C'est un secret de Polichinelle que rien de la production québécoise soumise aux sélectionneurs cannois n'a suscité cette année assez d'enthousiasme pour mériter une place au grand banquet. Mes espions (moi aussi j'en ai quelques-uns, mais pas les mêmes qu'Hugo Dumas!) me disent que les quelques longs métrages qui sont parvenus à franchir les premières étapes de la présélection étaient pratiquement tous issus de la sphère indépendante. Si mes espions disent vrai, peut-être y a-t-il lieu de réfléchir à la question, dans un contexte où le cinéma soutenu par nos institutions semble avoir beaucoup de mal à trouver un écho à l'extérieur de nos frontières. Comment consolider une réputation à partir du moment où les productions d'ici sont généralement accueillies ailleurs dans la plus stricte indifférence? Comment construire une fidélisation du public international quand tout relève du «cas par cas»? Oui La grande séduction, oui C.R.A.Z.Y. Mais encore? Faites le test: demandez à un journaliste étranger de vous nommer un cinéaste québécois contemporain autre que Denys Arcand. L'effet est assez saisissant.
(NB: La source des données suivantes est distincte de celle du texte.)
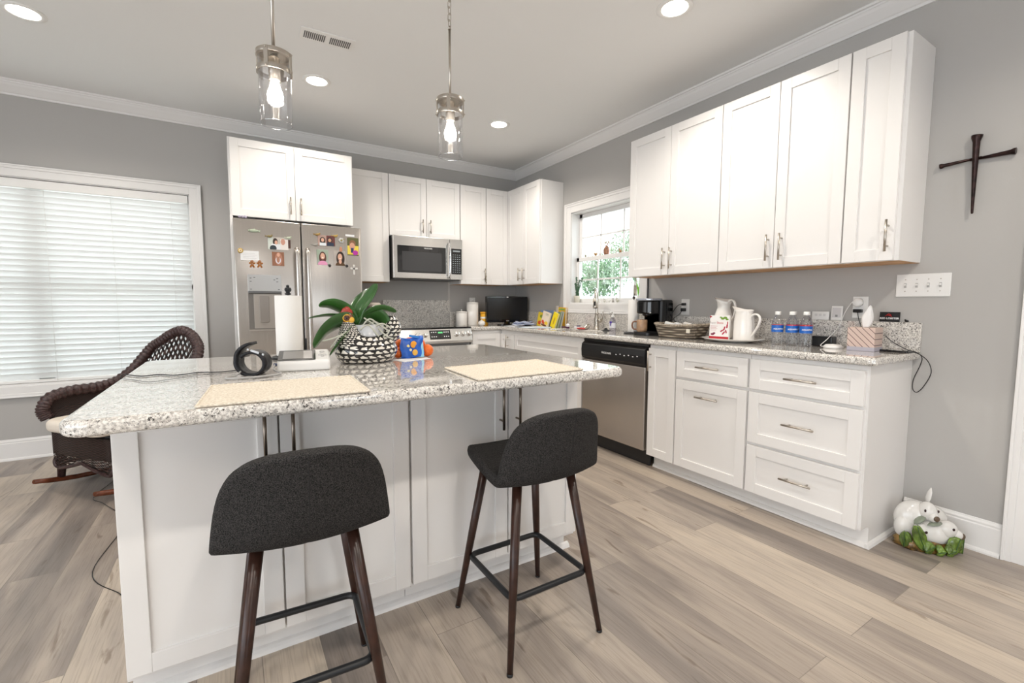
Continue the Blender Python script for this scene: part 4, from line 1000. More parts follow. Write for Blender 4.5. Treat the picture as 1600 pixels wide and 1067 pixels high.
for pts in ([(-0.01, -.03, .02), (0.02, -.04, .055), (0.06, -.04, .03), (0.10, -.045, .0), (0.075, -.05, -.02)], [(-0.01, -.03, .03), (0.03, -.045, .02), (0.07, -.05, .035), (0.11, -.05, .015)],
            [(-0.03, -.03, .02), (-0.08, -.05, .0), (-0.13, -.06, -.02), (-0.17, -.05, -.03)], [(-0.02, -.04, .01), (0.01, -.05, .03), (0.04, -.05, .0), (0.055, -.05, -.02)],
            [(0.0, -.03, .06), (0.04, -.04, .03), (0.09, -.05, -.02), (0.115, -.06, -.03)], [(-0.03, -.03, .0), (-0.07, -.05, -.02), (-0.10, -.06, -.01), (-0.14, -.05, -.06)], [(0.0, -.03, .02), (0.05, .0, .04), (0.08, .02, .03), (0.10, .03, .02)]):
    b = MB(); b.tube(pts, 0.0034, 6, sub=5); obj('root', b, M_ROOT, t)

# net bag of mandarins
t = thing('mandarin_bag', 'orange net bag of mandarins with a blue printed label beside the hen planter', 'fruit bag', (-2.285, -2.725, IT+.001), math.radians(-6))
def net():
    m, nt, pb = _mat('orange_net'); tc = nt.nodes.new('ShaderNodeTexCoord').outputs['Object']
    n = nt.nodes.new('ShaderNodeTexVoronoi'); n.inputs['Scale'].default_value = 130; n.feature = 'DISTANCE_TO_EDGE'; nt.links.new(tc, n.inputs['Vector'])
    r = ramp(nt, [(0.0, (0.75, 0.06, 0.01)), (0.12, (0.85, 0.20, 0.02))]); nt.links.new(n.outputs['Distance'], r.inputs['Fac']); nt.links.new(r.outputs[0], pb.inputs['Base Color']); setin(pb, 'Roughness', .4); return m
b = MB()
for c, r_ in (((-0.062, 0.0, .025), .025), ((-0.045, .03, .060), .024), ((0.075, 0.0, .030), .029), ((0.045, .02, .058), .026), ((0.0, .03, .03), .03), ((0.0, .03, .065), .027), ((0.030, -.005, .028), .027), ((-0.02, -.0, .028), .027)): b.ball(c, r_)
obj('mandarins', b, net(), t)
b = MB(); b.grid(lambda u, v: Vector(((u-.5)*.105-.004+.004*math.sin(9*v), -0.038+0.022*v*v+.004*math.sin(u*14), .002+v*.094-.006*math.sin(u*5))), 16, 8)
lb = obj('label_band', b, mat('label_blue', (0.015, 0.11, 0.50), 0.3, noise=(25, .3)), t, solid=0.001)
b = MB(); b.grid(lambda u, v: Vector((0.022+u*.026, -0.0405+0.022*v*v, .004+v*.080)), 5, 6); obj('label_side', b, mat('label_sky', (0.28, 0.60, 0.80), 0.3), lb)
for x, z, r_, cc in ((0.004, .062, .015, (0.85, .35, .03)), (0.008, .026, .013, (0.80, .45, .08)), (-.022, .055, .007, (.9, .75, .3)), (-.012, .038, .006, (.85, .8, .6))):
    b = MB(); b.ball((x, -0.0395+0.022*(z/.094)**2, z), r_, .003, r_*1.1); obj('label_blob', b, mat('label_orange', cc, .4), lb)
b = MB(); b.box(-.036, .01, -0.030, -0.024, .093, .103, Matrix.Rotation(.2, 4, 'Y')); obj('bag_tie', b, mat('tie_blue', (0.03, .2, .6), .4), t)
b = MB(); b.prism([(-2.395, -2.77), (-2.222, -2.745), (-2.225, -2.815), (-2.365, -2.865)], IT+.0003, IT+.0009); o = obj('paper_slip', b, mat('white_paper', (0.85, .85, .84), .7), None); tag(o, 'white paper slip under the front of the mandarin bag', 'paper')
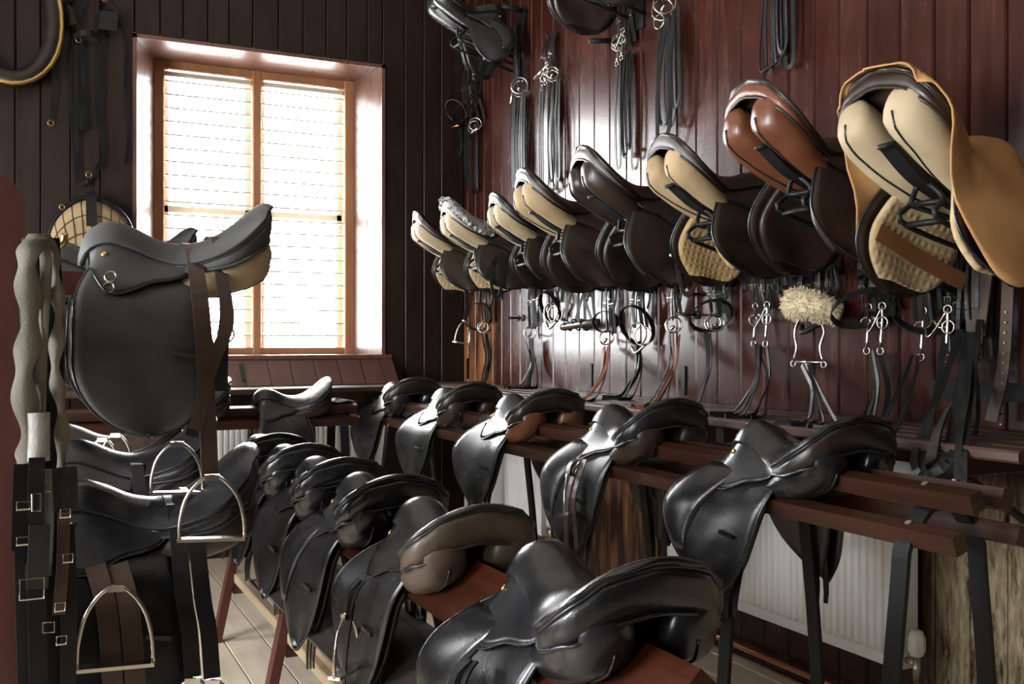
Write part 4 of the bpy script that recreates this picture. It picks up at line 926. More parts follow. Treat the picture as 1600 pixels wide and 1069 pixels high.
def loop_strap(r, c, rx, rz, depth, mat='strap_black', w=0.026, name='noseband', tilt=0.0, lean=0.3):
    """a closed strap standing out from the wall"""
    pts = []
    for i in range(17):
        a = 2 * math.pi * i / 16; x, z = rx * math.cos(a), rz * math.sin(a)
        pts.append((c[0] + x * math.cos(tilt) - z * math.sin(tilt), c[1] - depth * (0.5 - 0.5 * math.cos(a + 0.9)), c[2] + x * math.sin(tilt) + z * math.cos(tilt)))
    P = [Vector(p) for p in pts]; cc = Vector(c) + Vector((0, -depth / 2, 0)); V = []
    for i, p in enumerate(P):
        d = (P[(i + 1) % 16] - P[(i - 1) % 16]).normalized(); nr = (p - cc).normalized(); a = d.cross(nr).normalized()
        a = (a + Vector((0, 0, lean))).normalized() if False else a
        b = a.cross(d).normalized()
        for (q, t) in ((-1, -1), (1, -1), (1, 1), (-1, 1)): V.append(p + a * (q * w / 2) + b * (t * 0.002))
    k = len(P); F = []
    for i in range(k - 1):
        for j in range(4): F.append((4 * i + j, 4 * i + (j + 1) % 4, 4 * i + 4 + (j + 1) % 4, 4 * i + 4 + j))
    return ob(name, me_of(name, V, F, mat), r)
def buckle(r, c, w=0.022, h=0.020, mat='steel'):
    c = Vector(c); p = [c + Vector((a * w / 2, -0.003, b * h / 2)) for a, b in ((-1, -1), (1, -1), (1, 1), (-1, 1))]
    V, F = tube_vf(p, 0.0018, 5, True); return ob('buckle', me_of('buckle', V, F, mat), r)

def hanging(r, rg, n, top, bot, spread0, spread1, mat='strap_black', w=(0.013, 0.020), out=(0.02, 0.05), cx1=0.0, name='cheek_strap'):
    for i in range(n):
        f = (i - (n - 1) / 2) / max(n - 1, 1); a = f * spread0 + rg.uniform(-.006, .006); b = cx1 + f * spread1 + rg.uniform(-.01, .01); o = rg.uniform(*out)
        zb = bot + rg.uniform(-0.012, 0.03); mid = 0.5 * (a + b) + rg.uniform(-.014, .014)
        st = strap(name, [(a, -o * 0.7, top), (mid, -o - 0.012, top * 0.5 + zb * 0.5), (b, -o, zb)], rg.uniform(*w), 0.004, (rg.uniform(-.8, .8), -1, 0), mat, r, 9, rg.uniform(-.5, .5))
        if rg.random() < 0.75: buckle(st, (0.7 * mid + 0.3 * b, -o - 0.014, top * 0.4 + zb * 0.6))
def reins(r, rg, start, ends, mats, w=0.020, name='rein', sag=0.03):
    for i, e in enumerate(ends):
        mt = mats[i % len(mats)]; s = Vector(start) + Vector((rg.uniform(-.04, .04), rg.uniform(-.02, .01), rg.uniform(-.01, .01))); e = Vector(e)
        m1 = s.lerp(e, 0.35) + Vector((rg.uniform(-.01, .01), 0.03, -sag)); m2 = s.lerp(e, 0.7) + Vector((0, 0.02, -sag * 0.8))
        strap(name, [s, m1, m2, e, e + Vector((rg.uniform(-.06, .02), -0.07, 0.0))], w * rg.uniform(0.8, 1.15), 0.004, (rg.uniform(-.9, .9), -1, rg.uniform(0, .5)), mt, r, 12, rg.uniform(-.7, .7))
def loops(r, rg, n, top, bot, spread, mat='strap_black', w=0.016, cx=0.0, lw=0.030, name='rein'):
    """long reins hung up in loops"""
    for i in range(n):
        f = (i - (n - 1) / 2) / max(n - 1, 1); c = cx + f * spread; zb = bot + rg.uniform(0, 0.09); l = lw * rg.uniform(0.7, 1.2); o = rg.uniform(0.02, 0.05)
        strap(name, [(c - l * 0.5, -o, top), (c - l * 0.9, -o - 0.01, top * 0.5 + zb * 0.5), (c - l * 0.8, -o - 0.006, zb + l * 1.1), (c, -o - 0.008, zb), (c + l * 0.8, -o - 0.012, zb + l * 1.1), (c + l * 0.8, -o - 0.016, top * 0.5 + zb * 0.5), (c + l * 0.4, -o - 0.004, top)], w * rg.uniform(0.8, 1.2), 0.004, (rg.uniform(-.5, .5), -1, 0), mat, r, 26)

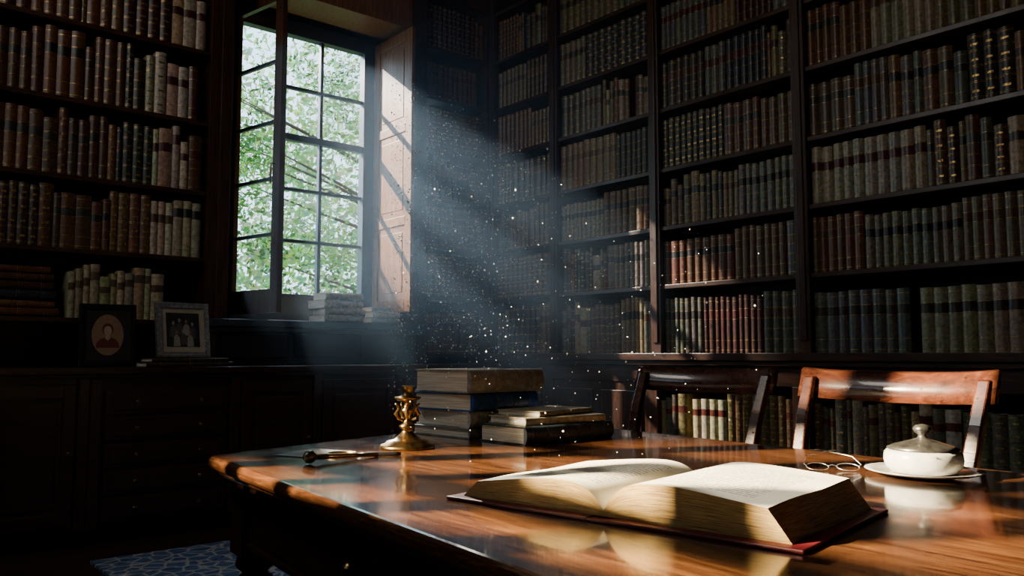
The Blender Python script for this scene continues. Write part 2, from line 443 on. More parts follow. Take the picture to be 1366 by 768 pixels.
b.box(XF-.07, 4.57, -2.43, 5.26, 0, .10, 3)
for i in range(len(ys)-1):
    ya, yb_ = ys[i+1]+.03, ys[i]-.03
    b.box(XF-.08, 4.57, ys[i]-.05 if i else ys[i]-.09, ys[i]+.05 if i else ys[i]-.04, .0, .84, 0)
    if i < 2:
        b.box(XF-.06, 4.57, ya, yb_, .10, .84, 0)
        for (p, q) in ((ya+.06, (ya+yb_)/2-.04), ((ya+yb_)/2+.04, yb_-.06)): b.box(XF-.075, XF-.05, p, q, .18, .78, 0)
    else:
        b.box(XF-.06, 4.57, ya, yb_, .46, .49, 1)
        b.box(XF-.05, 4.57, ya, yb_, .10, .46, 0)
        for (p, q) in ((ya+.06, (ya+yb_)/2-.04), ((ya+yb_)/2+.04, yb_-.06)): b.box(XF-.065, XF-.04, p, q, .15, .41, 0)
b.obj('library_bookcase', [M_woodV, M_woodY, M_cab, M_dark], bevel=.003)
b = Buf()
for i in range(5):
    lo, hi = ys[i+1]+.032, ys[i]-.032
    for k, z in enumerate(RZ[:-1]):
        gap = RZ[k+1]-.028-z
        fill_row(b, (XF+.03, hi, z), (0, -1), hi-lo, gap, pal_right)
    if i >= 2: fill_row(b, (XF-.03, hi, .49), (0, -1), hi-lo, .33, lambda t: (random.choice(MUTED+CREAM), [1,0,3], (.1,.02,.01)))
b.obj('shelved_books', BM)

# ---- back wall bookcase left of the window
LZ = [1.0, 1.235, 1.64, 2.07, 2.53, 3.0, 3.45, 3.90]
b = Buf()
for x in (-2.40, -.85, .60, 1.94):
    b.box(x-.03, x+.03, 5.30, YB, .95, 4.35, 0); b.box(x-.04, x+.04, 5.28, 5.31, .95, 4.35, 0)
b.box(-2.43, 1.97, 5.57, YB, .95, 4.35, 2)
for z in LZ[1:]:
    for xa, xb in ((-2.37, -.88), (-.82, .57), (.63, 1.91)): b.box(xa, xb, 5.296, 5.58, z-.028, z, 1)
b.box(-2.43, 1.97, 5.26, YB, 4.25, 4.4, 1)
b.obj('library_bookcase', [M_woodV, M_woodX, M_dark], bevel=.003)
b = Buf()
for xa, xb in ((-.82, .57), (.632, 1.908)):
    for k, z in enumerate(LZ[1:-1]):
        gap = LZ[k+2]-.028-z
        if k == 0 and xa > 0: fill_row(b, (1.12, 5.32, z), (1, 0), .60, gap*.92, lambda t: (random.choice(CREAM), [1,2], (.1,.06,.03)))
        else: fill_row(b, (xa, 5.33, z), (1, 0), xb-xa, gap, pal_gilt if k == 1 else pal_left, wr=(.05, .078), nr=(1, 4))
b.obj('shelved_books', BM)
# ---- narrow bookcase right of the window
b = Buf()
for x in (3.56, 4.25):
    b.box(x-.03, x+.03, 5.30, YB, .95, 4.35, 0)
b.box(3.53, 3.60, 5.28, 5.31, .95, 4.35, 0)
b.box(3.53, 4.28, 5.57, YB, .95, 4.35, 2)
for z in RZ: b.box(3.59, 4.22, 5.296, 5.58, z-.028, z, 1)
b.obj('library_bookcase', [M_woodV, M_woodX, M_dark], bevel=.003)
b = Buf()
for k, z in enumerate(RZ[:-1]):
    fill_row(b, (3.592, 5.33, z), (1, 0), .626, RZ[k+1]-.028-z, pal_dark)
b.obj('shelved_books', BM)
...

Quoi qu'il en soit, je m'envole vers la Côte d'Azur dans les prochains jours afin de commencer ma série de reportages sur le 61e Festival de Cannes dès mercredi. Vous pourrez aussi suivre mes activités sur le blogue (cyberpresse.ca/lussier). Comme je tomberai probablement dans un profond coma dès le lendemain de l'annonce du palmarès (le 25 mai), je prendrai ensuite quelques jours de repos. Cette chronique du vendredi fera donc relâche jusqu'au 13 juin.